Whilst it is only with erotic love that he is associated,
there are various interpretations according to whether love
is seen as tragic, comic, desirable, fearful, frivolous, and
so on. He is usually represented as a bright or purple winged
infant with bow and quiver, but is also shown as a warrior hero
with helmet and spear. Hesiod presents Eros as existing since
the beginning of time, born with or out of Chaos. Cupid may be
blind or invisible, reflecting the nature of the passion. His
golden arrows are of love; his leaden ones are of disdain. He
may be by himself or with Venus/Aphrodite. Eros becomes Erotes -
Cupids, the Loves - diminutive versions of himself, usually seen
accompanying a person rather than as protagonists.

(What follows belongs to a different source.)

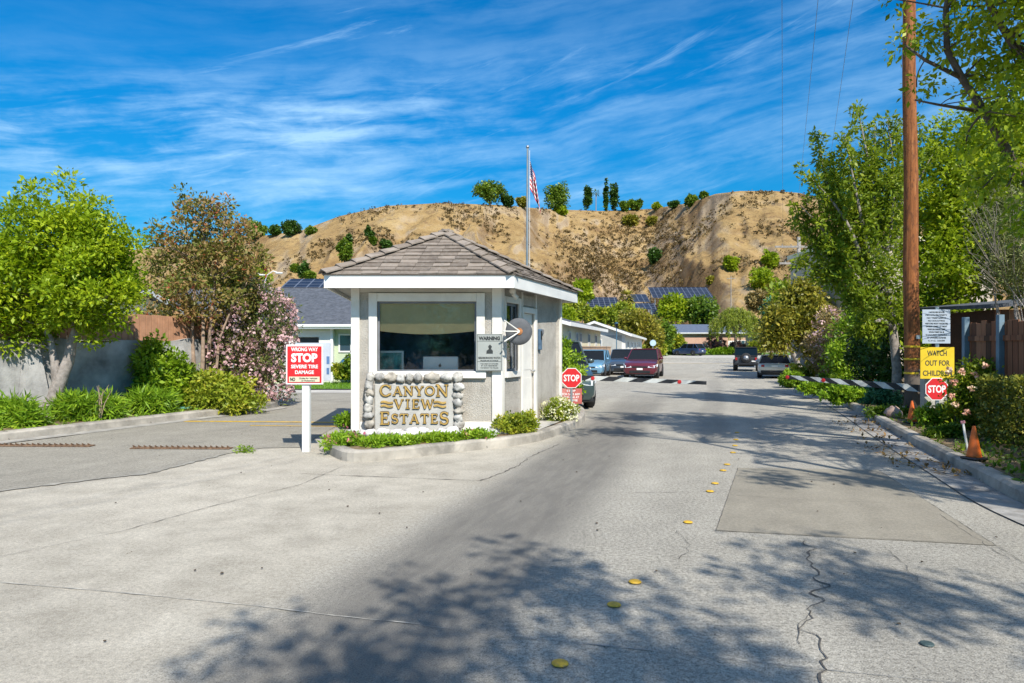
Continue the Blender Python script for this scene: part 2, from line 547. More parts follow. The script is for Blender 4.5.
def roadmat(name, base, dark, coarse=.5, wheel=True, crackamt=.0, bed=None):
    m, k = newmat(name)
    p = k.pos(); X, Y, Z = k.xyz(p)
    big = k.noise(p, .35, 5, .6)
    mid = k.noise(p, 2.2, 6, .65)
    fine = k.noise(p, 34, 5, .8)
    grit = k.noise(p, 120, 3, .7)
    c = k.ramp(k.m('ADD', k.m('MULTIPLY', big, .5), k.m('MULTIPLY', mid, .5)), [(.36, tuple(q*.84 for q in base)), (.62, tuple(min(1, q*1.1) for q in base))])
    g = k.m('ADD', k.m('MULTIPLY', k.m('SUBTRACT', fine, .5), coarse), k.m('MULTIPLY', k.m('SUBTRACT', grit, .5), coarse))
    # longer faint streaks in the driving direction
    along = k.m('SUBTRACT', X, k.m('MULTIPLY', Y, .33))
    st = k.noise(k.vec(k.m('MULTIPLY', along, 2.2), k.m('MULTIPLY', Y, .22)), 1.0, 4, .6)
    f = k.m('ADD', k.m('ADD', g, 1.0), k.m('MULTIPLY', k.m('SUBTRACT', st, .5), .35))
    hsn = k.node('ShaderNodeHueSaturation'); k.l.new(c, hsn.inputs['Color']); k.l.new(f, hsn.inputs['Value']); c = hsn.outputs[0]
    if wheel:
        # the paler concrete of the entrance apron, worn into the lane surface without a clean edge
        dd = k.m('ADD', k.m('SUBTRACT', X, k.m('MULTIPLY', Y, .29)), 2.55)
        dd = k.m('ADD', dd, k.m('MULTIPLY', k.m('SUBTRACT', mid, .5), 1.0))
        am = k.m('MULTIPLY', k.m('SUBTRACT', 1.0, k.step(dd, -.45, .35)), k.m('SUBTRACT', 1.0, k.step(Y, 11.5, 13.5)))
        pale = k.ramp(k.m('ADD', k.m('MULTIPLY', big, .4), k.m('MULTIPLY', mid, .6)), [(.36, (.36, .328, .268)), (.60, (.53, .488, .405))])
        hp_ = k.node('ShaderNodeHueSaturation'); k.l.new(pale, hp_.inputs['Color']); k.l.new(k.m('ADD', 1.0, k.m('MULTIPLY', g, .5)), hp_.inputs['Value'])
        blot = k.noise(p, 1.1, 6, .72, .5)
        pc = k.mix(k.m('MULTIPLY', k.step(blot, .53, .66), .28), hp_.outputs[0], (.23, .21, .175))
        spot = k.noise(p, 6.5, 3, .6)
        pc = k.mix(k.m('MULTIPLY', k.step(spot, .69, .74), .4), pc, (.17, .155, .13))
        c = k.mix(am, c, pc)
        # rubber and oil darkened strip where cars stop at the gate, worn out at its ends
        def strip(x0, slope, w, y0, y1, amt):
            wob = k.m('MULTIPLY', k.m('SUBTRACT', k.noise(k.vec(0.0, k.m('MULTIPLY', Y, .35), x0), 1.0, 3, .5), .5), .5)
            d = k.m('ABSOLUTE', k.m('SUBTRACT', k.m('SUBTRACT', k.m('SUBTRACT', X, k.m('MULTIPLY', Y, slope)), x0), wob))
            a = k.m('SUBTRACT', 1.0, k.step(d, w*.35, w))
            e = k.m('MULTIPLY', k.step(Y, y0, y0+2), k.m('SUBTRACT', 1.0, k.step(Y, y1-14, y1)))
            return k.m('MULTIPLY', k.m('MULTIPLY', a, e), k.m('MULTIPLY', k.m('ADD', k.m('MULTIPLY', mid, .8), .5), amt))
        q = strip(-1.70, .275, .95, -3, 27, .74)
        q = k.m('ADD', q, strip(-.1, .30, .45, 10, 42, .35))
        q = k.m('ADD', q, strip(1.0, .30, .55, -2, 30, .16))
        q = k.m('ADD', q, strip(2.7, .33, .5, 2, 40, .14), clamp=True)
        stn = k.noise(k.vec(k.m('MULTIPLY', along, 9.0), k.m('MULTIPLY', Y, 1.6), 4.0), 1.0, 6, .7)
        q = k.m('MULTIPLY', q, k.m('ADD', .45, k.m('ADD', k.m('MULTIPLY', k.step(fine, .3, .62), .5), k.m('MULTIPLY', k.step(stn, .36, .60), .22))), clamp=True)
        c = k.mix(q, c, dark)
    nm = k.bump(k.m('ADD', k.m('MULTIPLY', fine, .6), grit), min(.9, .3*coarse+.1), .008)
    finish(k, c, .88, 0, nm, .3)
    return m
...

In the publication of The First Booke of Balletts to Five Voyces
(1595), Morley intimates as much in his dedication to Sir Robert
Cecil (Fellowes/Dart-THE ENGLISH MADRIGALISTS, VOL 4, Stainer &
Bell, 1965):

ŠLo here uppon I have presumed to make offer to the same of these
simple Compositions of mine! Imitating (Right Honorable) in this,
the custome of that olde world, who wanting incense to offer up
to their Godds, made shift in steade thereof to honour them with
Milke. Or those who beeing not able to present a torch unto the hlier
Altars; in signe of their devotion, did light up a little candle,
and gave up the same. In which notwithstanding did shine more their
cleerly the affection of the giver then (sic) the worth or value
of the guift it self. Etc.

Perhaps others on the choralist might have a differing interpretation.